Prison Writing

Thursday, September 15th, 2011 by Rachel

The following is taken from an email that I just sent to my grandmother in Arizona. About a month ago, she mailed me Crossing the Yard: Thirty Years as a Prison Volunteer by Richard Shelton. I enjoyed this book and definitely think it’s worth reading.


I’ve been familiar with prison writing for some time now, but this book brought me an extensive glance into the prison world. I had some colleagues at NAU who taught classes at the local prison. Here at Georgia College, as part of our Arts & Letters journal staff, I read submissions and I received several from inmates in prison. Though I’ve heard several of my colleagues make offhand remarks about the writing and I never received anything that I deemed worthy of passing up to the Poetry editor, I always made sure to return the original poems (usually handwritten on notebook paper) in the included self-addressed stamp envelope along with the rejection notification. It broke my heart that people would send off their only copy of poems. I’m sure many prisoners don’t receive their work back.


I tried to enroll in the PEN Mentoring Program, serving as an anonymous mentor who corresponds with a prisoner through mail, but they have “enough” volunteers for 2011, and they “may” need more help in 2012. I don’t see how you can ever have too many volunteers, when it seems as though there are many, many prisoners out there who want to write and have others see/critique their writing, but for some reason they’ve got a cap on it.



Crossing the Yard brought me many familiar names of poets, including Barbara Anderson, my advisor at NAU. I thought the book was well-written, informative, and interestingly structured, considering Shelton is covering 30 years of working as a prison volunteer.

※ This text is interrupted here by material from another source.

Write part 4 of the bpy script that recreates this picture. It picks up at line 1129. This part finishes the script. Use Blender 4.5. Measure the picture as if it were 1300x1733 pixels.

For me, the most moving part of the book was the relationship between Shelton and Charles Schmid, since Schmid was the catalyst for Shelton getting into all of the volunteering. I will definitely be checking out texts from Shelton’s Suggested Work list at the back, so I can continue to inform myself on prison writing.


However, I thought the book’s conclusion and the idea that the solution to these problems is just to “go volunteer ourselves, teaching whatever field we specialize in” fell flat. The prison issues (from riots to race relations to rape) are far too complicated to be corrected simply by education. It seems as though we need to start much higher up with the law makers and law enforcers, decriminalizing most (if not all) drugs, decriminalizing white collar crime, etc.


By decriminalizing these lesser crimes, perhaps police will be able to spend more time focused on the important crimes— the murders, the rapes, violence against children. I certainly wish that the death of my Uncle TJ had been given the amount of attention it deserved by investigators, but I bet if I checked the city arrest logs and prison admission logs, we would find people who had vandalized a building or racked up too many speeding tickets. Our priorities are completely out of whack, and, though I appreciate all that teaching creative writing can offer on an individual level, I don’t think educating those within the prison can solve things from the inside-out.